Law firm to settle class-action suit over lien filings

Article Courtesy of The SUN SENTINEL

By Joe Kollin
Published March 22, 2005


A Plantation law firm has agreed to settle a federal class-action lawsuit over its filing of liens and foreclosures against homeowners for debts that may not even exist.

The suit accused Katzman & Korr, which represents 400 condo and homeowner associations in South Florida, of violating state and federal debt collection and deceptive trade practice laws.

The number of unit owners who could benefit by the settlement is estimated at more than 1,100, but whether they collect damages will be determined later. Details of the settlement were not released because it won't be presented to U.S. District Judge William P. Dimitrouleas in Fort Lauderdale for preliminary approval until late April.

If the judge agrees, details will be sent to each member of the class, who then will be given the chance to opt out.

The suit began in 2002, when the board of the Plaza East condo in Fort Lauderdale accused unit owners Ramsey and Grace Agan of not paying $356.43, part of a special assessment for replacing concrete balconies.

The Agans said they owed nothing and refused to pay. Katzman & Korr filed a lien on their unit for $1,001.01, which included the initial debt plus attorneys' fees and costs. The apartment would be foreclosed, the law firm warned, if the lien wasn't paid.

Angry, the Agans filed the federal lawsuit on behalf of themselves and other owners in condo and homeowner associations represented by Katzman & Korr whose homes had liens placed on them. Three years later, as part of the negotiations for the settlement, it was proven the Agans never owed anything, said their attorney, F. Blane Carneal.

Will the proposed settlement affect the way the law firm handles collections?

"If the settlement process is completed, our litigation objectives will be met and we'll have the opportunity to move on with our lives and conduct our business," said James M. Kaplan of Miami, attorney for Katzman & Korr.

Agan's situation is not unusual.

At public hearings during the past two years, an often-heard complaint by owners was that lawyers representing their associations would demand payment for amounts as low as $25 in late fees. The lawyers would add their fees, and when owners objected more fees were added. The lawyers then would file liens.

In an attempt to halt such activities, state Sen. Gary Siplin, D-Orlando, earlier this month filed a bill in the Legislature to make it more difficult to collect small debts. His proposal would require an owner owe at least $2,500, not counting attorney's fees and costs, before a lien could be filed.

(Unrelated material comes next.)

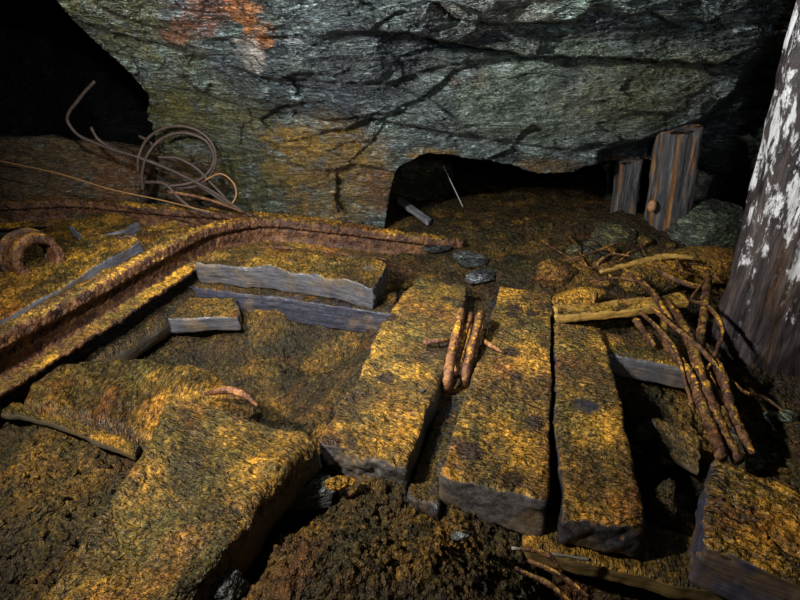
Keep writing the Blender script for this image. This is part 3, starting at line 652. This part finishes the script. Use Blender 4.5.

Association attorneys and directors oppose the proposal because they say in cases where monthly assessments are only $100 a month an association might have to wait years to enforce a debt. When an owner doesn't pay, all other owners must pick up their tab.

Ramsey Agan, a retired mortgage banker, said he hopes the class-action suit will do some good.

"My action was to help people," he said.

The Agans and the association last month settled the foreclosure suit at a cost to Plaza East unit owners of more than $100,000, Ramsey Agan said.

"I never owed these people anything, and suddenly I found my house being foreclosed," he said. "Katzman & Korr ended up paying my attorneys' fees, my expenses, and they said they would change their way of doing business."